この先の戦争がどうなるかは誰にも分からない。核使用なしでロシアが負けるか、周囲の反対を押し切ってでも部分的核使用に押し切るか、或いは狂気の指導者による全面的な核戦争になって、地球が破壊されるか・・。鬼畜プーチンや思想家トレーニンなら、地球人を人質に取ってでも、或いはそうするかも知れない。地球人の一人としてはそうならないことを願うが、先は分からない。狂気の気違いは誰も制御はできない。多くの希望的観測は部分的にもせよ核の使用無しに、戦争が終わることだ。今以上の悲劇は作ってはならないと。
ロシアは戦線に於いても、背後の国内生産、経済活動に於いても、敗戦に向かっている。対前年マイナス2%のGDP下落は偽りの数字だ。内実はその数倍はあるだろう。ルーブルは確かに戦争以前のレートをキープしているが、それは政府が買い支えているに過ぎず、その資金も既に枯渇しつつある。モスクワ市場のレート、RTSは900ラインに下がっていて、900を割り込むのは時間の問題だ。一時は3000を越えていたRTSレートも今は三分の一になっている。ルーブル株を持っている人は皆貧乏になった。いまや、経済も軍備も軍事も、この先いつまで続くかが問題だ。
一方のウクライナ。ゼレンスキー大統領を中心に一つに纏まり、鬼畜プーチンと戦っている。この国、ウクライナを絶対にロシアに渡してはならないと。二度と再び、ロシアの属国になってはならないと。8年前、ロシアに占領されたクリミヤの惨状は国民は皆知っている。根からのウクライナ人、大統領のようなユダヤ系、コサック人、タタール人、クルド人、ロマ人、ロシア系、等々、この国に住む多民族は今は一つに纏まってウクライナ国人として国を守っている。皆同じウクライナ人だ。ニュースでは余り報じられていないが、世界中からも自由を守る義勇兵が集まって来ていて、その中には日本人もいる。ウクライナの強さはここにある。

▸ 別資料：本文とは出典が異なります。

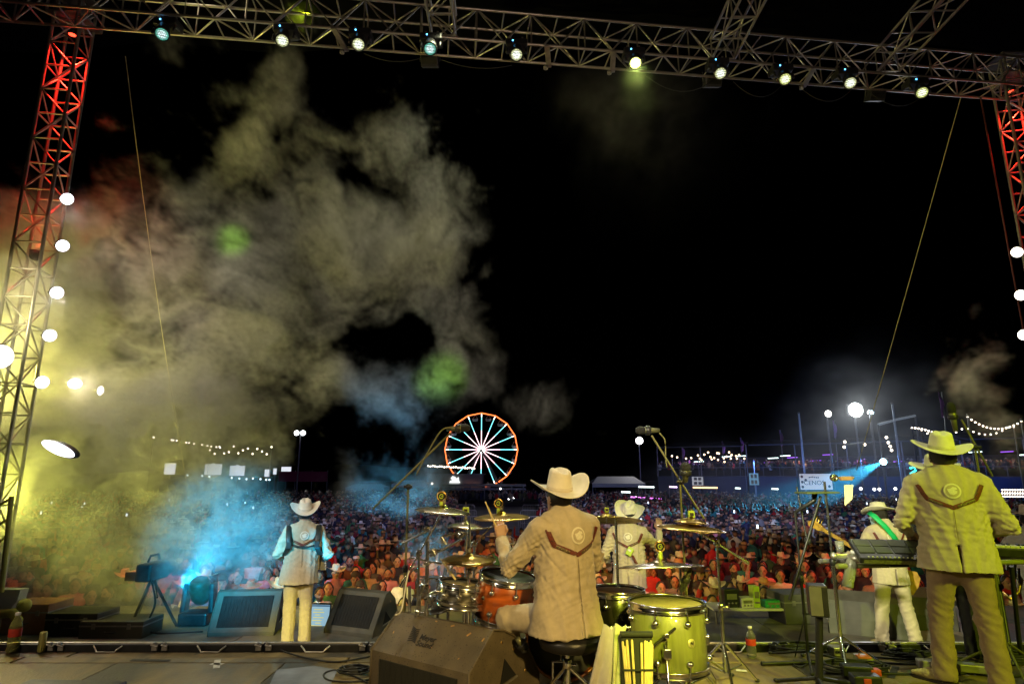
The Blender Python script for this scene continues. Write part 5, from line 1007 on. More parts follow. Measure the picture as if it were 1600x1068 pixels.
flight('reddish brown flight case at the left end of the front stage', 60, 955, 9.3, .62, .40, .5, BROWN); flight('dark flight case under the smoke left of the video gear', 130, 965, 9.2, .7, .30, .5, BLACKP); flight('long dark case below the video camera', 190, 985, 9.1, .85, .22, .5, WFRT)
flight('grey green equipment case in front of the crowd right of the kit', 1246, 960, 9.9, .66, .42, .5, WFRT, rz=.12)
q = at(232, 950, 9.4); t = thing('video_camera', 'dark video camera rig on a tripod covered with cables at left', 'camera', (q.x, q.y, FRONT)); c = Vector((q.x, q.y, FRONT))
MB().box(c + Vector((0, 0, .78)), (.22, .50, .24), None, .03).build('body', BLACKP, t); MB().lathe([(.0, 0), (.07, 0), (.08, .2), (.10, .24), (.10, .27), (0, .265)], 18, c + Vector((0, .2, .78)), Matrix.Rotation(-PI/2, 3, 'X')).build('lens', BLACKP, t); MB().box(c + Vector((-.24, -.1, .72)), (.17, .05, .12), None, .01).build('viewfinder', mat('viewfinder_case', (.12, .05, .06), .4), t); MB().tube([c + Vector((0, -.15, .92)), c + Vector((0, -.1, 1.0)), c + Vector((0, .1, 1.0)), c + Vector((0, .15, .92))], .016).build('handle', BLKM, t)
tripod(t, c, .38, .66, BLKM, r=.02, double=False); rod('pan_bar', c + Vector((.05, 0, .66)), c + Vector((.35, -.45, .50)), .012, BLKM, t)
cable('black cables sagging from the video camera to the stage', [c + Vector((.1, -.2, .7)), c + Vector((.25, -.3, .4)), c + Vector((.2, -.35, .1)), c + Vector((.4, -.3, .01)), c + Vector((.9, -.2, .01))], .014)
t = thing('control_desk', 'low table of small mixers and white boxes at the stage front, right of the kit', 'table', at(1165, 965, 9.9)); q = at(1165, 965, 9.9); c = Vector((q.x, q.y, FRONT)); MB().box(c + Vector((0, 0, .20)), (1.1, .5, .03), None, .004).build('table_top', PALE, t)
for sx in (-.5, .5):
    for sy in (-.2, .2): rod('leg', c + Vector((sx, sy, 0)), c + Vector((sx, sy, .19)), .015, ALUD, t)
for (x, w, h, m, lab) in ((-.25, .22, .26, BLACKP, 'small black speaker on the low table at the stage front'), (.12, .10, .30, LIT_LIME, 'lime lit bottle shaped box on the low table'), (.38, .30, .10, mat('mixer_green', (.03, .35, .12), .5, var=.3, scale=40), 'flat green mixer on the low table'), (-.02, .2, .14, PALE, 'white paper carton on the low table')):
    o = thing('desk_box', lab, 'box', c + Vector((x, -.1, .215)), .1); MB().box((0, 0, h/2), (w, .16, h), None, .012).build('body', m, o, True); MB().box((0, -.082, h*.6), (w*.7, .004, h*.3), None, .001).build('panel', ALUD, o, True)
    for k in (-1, 0, 1): MB().lathe([(0, .012), (.012, .01), (.014, 0)], 10, (k*w*.25, -.083, h*.25), Matrix.Rotation(PI/2, 3, 'X')).build('knob', ALUD, o, True)
q = at(14, 945, 8.7); t = thing('flood_lamp', 'yellow lit floor lamp with a white shade at the left edge', 'stage lamp', (q.x, q.y, FRONT)); MB().prism([at(-4, 920, 8.7), at(32, 921, 8.7), at(27, 938, 8.7), at(16, 951, 8.7), at(-4, 953, 8.7)], (0, 0, 0), (0, .15, 0)).build('shade', mat('white_shade', (.75, .75, .72), .5, var=.05), t)
MB().ball(at(38, 945, 8.65), .085, 16, 10).build('knob', mat('yellow_lit_knob', (.6, .55, .1), .4, var=.1), t); YL = mat('yellow_lit_bracket', (.55, .50, .06), .45, var=.2); MB().tube([at(0, 958, 8.7), at(20, 957, 8.7), at(28, 968, 8.7), Vector((at(28, 968, 8.7).x, 8.7, FRONT))], .06, 10).build('bracket', YL, t)  # yellow light painted into the knob and bracket colours
# ------------------------------------------------------------------ the audience
SK2 = mat('crowd_skin', rough=.5, var=.08, scale=20, objcol=True, attr='paint')
SH2 = mat('crowd_shirt', rough=.8, var=.15, scale=14, objcol=True, bump=.3, bscale=90)
HR2 = mat('crowd_hair', rough=.5, var=.3, scale=30, objcol=True, bump=.5, bscale=150)
HT2 = mat('crowd_hat', rough=.8, var=.1, scale=30, objcol=True)
def crowd_paint(beard):
    def f(v):
        q = v - np.array((0, .0, 1.60)); c = np.ones((len(v), 4)); fr = q[:, 1] > .045
        for sx in (-1, 1):
            e = fr & ((((q[:, 0] - sx*.032)/.014)**2 + ((q[:, 2] - .006)/.008)**2) < 1); c[e, :3] = .22
            b = fr & (np.abs(q[:, 0] - sx*.034) < .022) & (np.abs(q[:, 2] - .030) < .007); c[b, :3] = .38
        m = fr & (np.abs(q[:, 0]) < .026) & (np.abs(q[:, 2] + .060) < .008); c[m, :3] = (.75, .38, .38)
        n = fr & (np.abs(q[:, 0]) < .018) & (np.abs(q[:, 2] + .034) < .006); c[n, :3] = .6
        if beard:
            k = (q[:, 1] > -.005) & (q[:, 2] < -.045) & (q[:, 2] > -.15) & ~m; c[k, :3] = .16
            k = fr & (np.abs(q[:, 0]) < .035) & (np.abs(q[:, 2] + .046) < .007); c[k, :3] = .16
        return c
    return f
POSES = [dict(el=(-.29, -.02, 1.12), er=(.29, -.02, 1.12), wl=(-.27, .08, .88), wr=(.27, .08, .88)),
         dict(el=(-.27, .03, 1.13), er=(.27, .03, 1.13), wl=(-.08, .26, 1.20), wr=(.10, .24, 1.16)),
         dict(el=(-.28, -.02, 1.12), er=(.33, .12, 1.38), wl=(-.24, .10, .90), wr=(.28, .20, 1.64)),
         dict(el=(-.29, .02, 1.13), er=(.29, .02, 1.13), wl=(.10, .20, 1.14), wr=(-.10, .22, 1.10))]
CB, CS = {}, []
for k, J in enumerate(POSES):
    A = {n: np.array(v) for n, v in J.items()}; sl, sr = np.array((-.175, 0, 1.40)), np.array((.175, 0, 1.40))
    def bodyf(P):
        d = cap(P, (0, 0, .95), (0, 0, 1.3), .12, .13, (1, 1.3, 1)); d = smin(d, cap(P, (0, 0, 1.3), (0, .01, 1.52), .09, .052), .05)
        for s, e, w in ((sl, A['el'], A['wl']), (sr, A['er'], A['wr'])):
            d = smin(d, cap(P, s, e, .048, .04), .03); d = smin(d, cap(P, e, w, .04, .03), .02); u = (w - e)/np.linalg.norm(w - e); d = smin(d, cap(P, w, w + u*.09, .036, .026), .02)
        return d
    bm_ = sdf_mesh('torso', bodyf, (-.45, -.25, .75), (.45, .4, 1.82), .024, SK2)
    for b in (0, 1):
        pf = crowd_paint(b); hm = sdf_mesh('head', lambda P: smin(head_f(P, (0, 0, 1.60), 1.0, .35), cap(P, (0, -.01, 1.46), (0, -.01, 1.56), .055), .03), (-.12, -.13, 1.42), (.12, .14, 1.74), .0115, SK2)
        me = joinmesh('spectator_body', [hm, bm_], SK2); co = np.empty(len(me.vertices)*3); me.vertices.foreach_get('co', co)
        a = me.color_attributes.new('paint', 'FLOAT_COLOR', 'POINT'); a.data.foreach_set('color', pf(co.reshape(-1, 3)).astype(np.float32).ravel()); CB[(k, b)] = me
    def shirtf(P):
        d = cap(P, (0, 0, .84), (0, 0, 1.28), .185, .19, (1, 1.4, 1)); d = smin(d, cap(P, sl + (.03, 0, -.01), sr - (.03, 0, .01), .075), .06); d = smin(d, cap(P, (0, 0, 1.36), (0, 0, 1.47), .095, .062), .04)
        for s, e, w in ((sl, A['el'], A['wl']), (sr, A['er'], A['wr'])):
            d = smin(d, cap(P, s, e, .068, .055), .03); d = smin(d, cap(P, e, e + (w - e)*.85, .055, .045), .02)
        return np.maximum(d, .80 - P[:, 2])
    CS.append(sdf_mesh('shirt', shirtf, (-.46, -.26, .76), (.46, .4, 1.75), .022, SH2, lambda v: folds(v*(1, 1, 1.6), .008, 15, k)))
CT = sdf_mesh('trousers', lambda P: smin(smin(cap(P, (-.1, 0, .86), (-.11, 0, .04), .10, .07), cap(P, (.1, 0, .86), (.11, 0, .04), .10, .07), .02), cap(P, (-.06, 0, .90), (.06, 0, .90), .125), .04), (-.3, -.2, -.04), (.3, .2, 1.06), .035, SH2)
def hairf(long):
    def f(P):
        Q = P - np.array((0, 0, 1.60)); d = head_f(Q, (0, 0, 0), 0) - .014; d = np.maximum(d, np.maximum(Q[:, 1] - .045 + np.maximum(.055 - Q[:, 2], 0)*1.0, -.075 - Q[:, 2]))
        if long: l_ = smin(cap(Q, (-.072, -.03, .02), (-.085, .0, -.22), .035, .03), cap(Q, (.072, -.03, .02), (.085, .0, -.22), .035, .03), .03); l_ = smin(l_, cap(Q, (0, -.08, 0), (0, -.07, -.24), .06, .05), .04); d = smin(d, l_, .03)
        return d
    return f
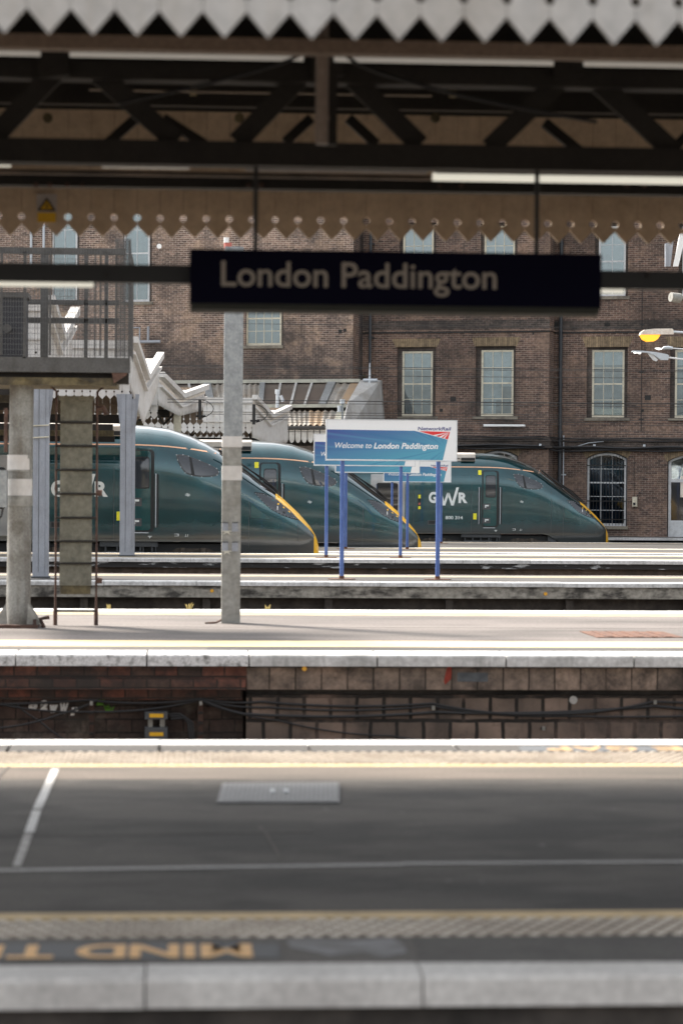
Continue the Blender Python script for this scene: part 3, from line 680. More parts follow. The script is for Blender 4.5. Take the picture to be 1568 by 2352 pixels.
# down pipes and conduits
def vpipe(xd, ya, yb, D, r, mat=m_pipe, label=None, out=.12):
    u = bu(xd, D-out); q = MB(); z0, z1 = bz(yb, D-out, xd), bz(ya, D-out, xd)
    q.tube([(u,D-out,z0),(u,D-out,z1)], r, 10)
    z = z0+.4
    while z < z1: q.tube([(u,D-out,z),(u,D-out,z+.09)], r*1.3, 10); q.box(u-.09, u+.09, D-out, D-.002, z+.02, z+.07); z += 1.8
    return q.build('drainpipe', mat, bld, True)
vpipe(847,380,1230,DM,.055, out=.3); vpipe(1284,380,1235,DR,.07); vpipe(1292.5,1000,1225,DR,.022, m_lamp, out=.08)
for xd in (98,197/2.845*1.0): vpipe(xd, 380, 640, DL, .05, m_lamp)
vpipe(1470, 640, 990, DR, .012, m_cable, out=.03)
q = MB()       # cables and conduits clipped along the cornice
zc2 = zc1-.33
u0, u1 = uL+.2, uM+20
for k, (dz, r, mat_) in enumerate([(.33,.022,0),(.25,.018,0),(.0,.045,0),(-.06,.04,0),(-.12,.03,0)]):
    pts = []
    for i in range(60):
        u = u0+(u1-u0)*i/59
        D = DM if u < uM-.3 else (DM+(DR-DM)*min(1,(u-uM+.3)/1.0))
        pts.append((u, D-.2-.03*(k%3), zc2+dz+.025*math.sin(i*.9+k*2)-(.06 if u > uM else 0)))
    q.tube(pts, r, 6)
q.build('cable_run', m_cable, bld, True)
q = MB()
for i in range(14):
    u = u0+1.1+i*1.9; D = DM if u < uM-.3 else DR
    q.box(u, u+.09, D-.28, D-.24, zc2-.02, zc2+.06)
q.build('cable_clips', m_lamp, bld)
q = MB(); ua = bu(1290,DR-.1); z = bz(1027, DR-.1, 1300)
q.tube([(ua-.6+i*.2, DR-.2, z-.0-.12*math.sin(math.pi*min(i,8)/8)+.02*i) for i in range(12)], .016, 6); q.build('slack_cable', m_lamp, bld, True)
# vents, putlog holes
q = MB()
for (xa,xb,ya,yb,D) in [(1032,1045,912,921,DM),(1008,1015,939,946,DM),(1478,1492,908,919,DR),(1263,1278,741,751,DR+0),(1219,1223,763,769,DM),(775,783,757,766,DL),(786,793,755,762,DL),(1470,1476,940,946,DR),(1384,1397,741,750,DR)]:
    u_, v_ = bu(xa,D), bu(xb,D); q.box(u_, v_, D-.012, D+.02, bz(yb,D,xa), bz(ya,D,xa))
q.build('air_brick', m_black, bld)
# stained render patch near the sky-light, soot patches of darker brick
q = MB()
for (xa,xb,ya,yb,D) in [(815,838,860,905,DM)]:
    u_, v_ = bu(xa,D), bu(xb,D); q.box(u_, v_, D-.01, D-.001, bz(yb,D,xa), bz(ya,D,xa))
q.build('stone_block', m_oldwood, bld)
q = MB(); q.text('10', bu(1466,DR), bu(1476,DR), bz(1134,DR,1470), bz(1125,DR,1470), DR-.004); q.build('chalked_number', m_paving, bld)
# parapet pipes seen left of the gantry
q = MB()
u_, z_ = bl(335,785,DL-.2)
q.tube([(u_-.6,DL-.2,z_),(u_+.6,DL-.2,z_)], .06, 8); q.tube([(u_-.25,DL-.2,z_),(u_-.25,DL-.2,z_+.55),(u_-.7,DL-.2,z_+.55)], .035, 8); q.tube([(u_+.1,DL-.2,z_),(u_+.1,DL-.2,z_+.6)], .05, 8)
q.build('vent_pipes', m_greypole, bld, True)

wl_ = thing('wall_light', 'white tube light fixed to the brick wall below the middle sash window', 'light', tuple(B0), local=True, rotz=-PHI)
q = MB(); u_, z_ = bl(1110,977.5,DM-.12); u2, _z = bl(1205,977.5,DM-.12); q.tube([(u_,DM-.12,z_),(u2,DM-.12,z_)], .055, 10); q.build('tube', m_boardw, wl_, True)
q = MB()
for t in (.25,.75): x = u_+(u2-u_)*t; q.box(x-.03, x+.03, DM-.12, DM-.002, z_-.03, z_+.03)
q.build('bracket', m_lamp, wl_)
ph = thing('wall_telephone', 'small cream call box with a cable on the wall right of the barred arched window', 'call box', tuple(B0), local=True, rotz=-PHI)
u_, z_ = bl(1451,1164,DR-.1); u2, z2 = bl(1462,1141,DR-.1)
q = MB(); q.box(u_,u2,DR-.14,DR-.002,z_,z2); q.box(u_+.02,u2-.02,DR-.17,DR-.14,z_+.03,z_+(z2-z_)*.5); q.build('case', m_winframe, ph)
q = MB(); q.box(u_+.04,u2-.05,DR-.18,DR-.171,z_+.06,z_+(z2-z_)*.42); q.build('dial', m_seal, ph)
q = MB(); q.tube([(u_+.05,DR-.02,z2),(u_+.04,DR-.02,z2+1.6)], .008, 5); q.tube([(u2-.02,DR-.04,z2),(u2+.1,DR-.04,z2+.18)], .01, 5); q.build('cable', m_cable, ph)

# ------------------------------------------------------------------ lean-to roof of corrugated sheet and glass against the building
sk = thing('lean_to_roof', 'lean-to platform roof of corrugated sheets and brown glass against the brick wall', 'roof', tuple(B0), local=True, rotz=-PHI)
YT, YM, YE = DL-.08, DL-3.3, DL-5.3
def L3(x, y, yl): u, z = bl(x, y, yl); return Vector((u, yl, z))
T0, T1 = L3(300,884,YT), L3(827,880,YT); M0, M1 = L3(330,934,YM), L3(797,932,YM); E0, E1 = L3(380,979,YE), L3(785,976,YE)
def lerp(a, b, t): return a+(b-a)*t
def corrug(q, A0, A1, B0_, B1_, pitch, amp):
    L = (A1-A0).length; n = max(2, int(L/pitch)*4); vs = []; fs = []
    for i in range(n+1):
        t = i/n; dz = [0, amp, 0, -amp][i % 4]
        for j in range(2): p = lerp(A0,A1,t) if j == 0 else lerp(B0_,B1_,t); vs.append((p.x, p.y, p.z+dz))
    for i in range(n): fs.append((2*i, 2*i+1, 2*i+3, 2*i+2))
    m = len(vs); vs += [(x,y,z-.012) for x,y,z in vs]; fs += [tuple(m+k for k in f[::-1]) for f in fs]
    q.add(vs, fs)
def fr(xd): return (xd-300)/(827-300)
segs = [(300,384,'g'),(384,446,'g'),(446,480,'t'),(480,610,'c'),(610,718,'g'),(718,760,'g'),(760,776,'t'),(776,808,'c'),(808,827,'s')]
segs = [(300,470,'g'),(470,487,'t'),(487,600,'c'),(600,612,'t'),(612,754,'g'),(754,772,'t'),(772,805,'c'),(805,827,'s')]
gl = MB(); cr = MB(); tn = MB(); trm = MB(); barm = MB()
for a0, a1, kd in segs:
    t0, t1 = fr(a0), fr(a1); A0, A1, Bb0, Bb1 = lerp(T0,T1,t0), lerp(T0,T1,t1), lerp(M0,M1,t0), lerp(M0,M1,t1)
    if kd == 'g':
        dn = Vector((0,0,-.03)); gl.hexa([A0,Bb0,Bb1,A1], [A0+dn,Bb0+dn,Bb1+dn,A1+dn]); 
        n = max(1, round((a1-a0)/37.0))
        for k in range(1, n):
            t = t0+(t1-t0)*k/n; p, r_ = lerp(T0,T1,t), lerp(M0,M1,t); e = Vector((.045,0,0)); u3 = Vector((0,0,.06))
            barm.hexa([p-e,r_-e,r_+e,p+e],[p-e+u3,r_-e+u3,r_+e+u3,p+e+u3])
    elif kd == 'c': corrug(cr, A0, A1, Bb0, Bb1, .2, .035)
    elif kd == 's': dn = Vector((0,0,-.03)); tn.hexa([A0,Bb0,Bb1,A1],[A0+dn,Bb0+dn,Bb1+dn,A1+dn])
    else: up_ = Vector((0,0,.09)); trm.hexa([A0,Bb0,Bb1,A1],[A0+up_,Bb0+up_,Bb1+up_,A1+up_])
gl.build('roof_glass', m_roofglass, sk); cr.build('corrugated_sheets', m_corr, sk, True); tn.build('stained_sheet', m_corrtan, sk); trm.build('flashing', m_galv, sk); barm.build('glazing_bars', m_wcanopyg, sk)
lo = MB(); lt_ = MB()
dz = Vector((0,0,-.18))
def fr2(xd): return (xd-330)/(797-330)
for a0, a1, mb_ in [(330,711,lo),(711,744,lt_),(744,775,lo)]:
    t0, t1 = fr2(a0), fr2(a1); corrug(mb_, lerp(M0,M1,t0)+dz, lerp(M0,M1,t1)+dz, lerp(E0,E1,t0), lerp(E0,E1,t1), .2, .04)
t0, t1 = fr2(775), fr2(797); dn = Vector((0,0,-.03)); q4 = [lerp(M0,M1,t0)+dz, lerp(E0,E1,t0), lerp(E0,E1,t1), lerp(M0,M1,t1)+dz]
lo.build('corrugated_sheets', m_corr, sk, True); lt_.build('corrugated_sheets', m_corrtan, sk, True)
b = MB(); b.hexa(q4, [p+dn for p in q4]); b.build('end_sheet', MAT('pale_sheet', (.46,.46,.38), .6, col2=(.4,.36,.28), scale=3), sk)
b = MB()
for P0, P1, h, o2 in ((T0,T1,.13,.03),(M0,M1,.12,-.06)):
    a_, c2 = Vector((0,-.09,o2)), Vector((0,.05,o2)); up_ = Vector((0,0,h))
    b.hexa([P0+a_,P1+a_,P1+c2,P0+c2],[P0+a_+up_,P1+a_+up_,P1+c2+up_,P0+c2+up_])
b.build('ridge_flashing', MAT('ridge_pale', (.45,.45,.38), .6, col2=(.33,.32,.28), scale=4), sk)
b = MB(); b.tube([E0+Vector((0,-.08,-.1)), E1+Vector((0,-.08,-.1))], .07, 8); b.build('gutter', m_black, sk)
b = MB(); x = E0.x
while x < E1.x-.1:
    zt_ = E0.z+(E1.z-E0.z)*((x-E0.x)/(E1.x-E0.x))
    b.prism([(x,zt_-.15),(x+.2,zt_-.15),(x+.2,zt_-.5),(x+.16,zt_-.6),(x+.1,zt_-.64),(x+.04,zt_-.6),(x,zt_-.5)], YE+.1, YE+.13); x += .235
b.build('valance', m_wcanopyg, sk)
b = MB(); endp = lambda x,y,yl: L3(x,y,yl)
x1 = T1.x+.0
b.add([tuple(p) for p in (Vector((T1.x,YT,T1.z+.12)), Vector((M1.x,YM,M1.z+.1)), Vector((E1.x,YE,E1.z)), Vector((E1.x,YE,E1.z-.6)), Vector((T1.x+1.0,YT,E1.z-.6)), Vector((T1.x+.8,YT,T1.z+.1)))]+
      [tuple(p+Vector((.05,.0,0))) for p in (Vector((T1.x,YT,T1.z+.12)), Vector((M1.x,YM,M1.z+.1)), Vector((E1.x,YE,E1.z)), Vector((E1.x,YE,E1.z-.6)), Vector((T1.x+1.0,YT,E1.z-.6)), Vector((T1.x+.8,YT,T1.z+.1)))],
      [(0,1,2,3,4,5),(11,10,9,8,7,6)]+[(i,i+6,(i+1)%6+6,(i+1)%6) for i in range(6)])
b.build('gable_end', m_wcanopyg, sk)
b = MB()
b.box(E0.x, E1.x-.1, YE+.3, YE+.5, E1.z-1.3, E1.z-.75); b.box(E0.x, E1.x, DL-.2, DL-.02, -.2, E1.z+.2)
b.build('under_beams', m_brown, sk)
b = MB(); u_, z_ = bl(828,862,DL-.3); b.tube([(T1.x+.45,YT-.3,T1.z-.1),(T1.x+.45,YT-.3,T1.z+.75)], [.06,.02], 8); b.tube([(T1.x+.2,YT-.3,T1.z+.1),(T1.x+.75,YT-.3,T1.z+.1)], .06, 8); b.build('vent', m_lamp, sk)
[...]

喜劇役者として、映画の中で大統領役を演じ、それがそのまま本当の大統領になり、プーチンも周りも誰も、端役程度にしか考えていなかった男が、今は国を引っ張り、自由主義社会の守護神として、最前線で戦っている。自由社会はこの御旗の元に集結し、最大限のバックアップをしている。負けさせられない戦いと。今ベルリンで国際映画祭が開催されていて、アカデミー受賞の俳優ショーン・ペンが監督としてウクライナ侵略戦争のドクメンタリー「スーパーパワー」が上映されている。この中にゼレンスキーも現職の大統領として出演している。或いはゼレンスキー、ドキュメンタリー部門助演賞の金熊を貰うかも知れない。
今日の開戦日に際し、岸田総理はG7議長国として何かを話していた。主に金銭的な援助と、自身がキーウに招待されているとのこと。総理がキーウまで飛んで行くかどうかは自分には分からない。だが、行けなかったとすれば、特別機をポーランドまで飛ばし、G7広島会議に招待すべきだ。自由主義社会の大きなシンボルになる。G7開催国としては、お金だけでなく、それ位のことはやってもらいたい。自由世界は全体で連帯し、この国の自由を守ると。悪と善との戦いだ。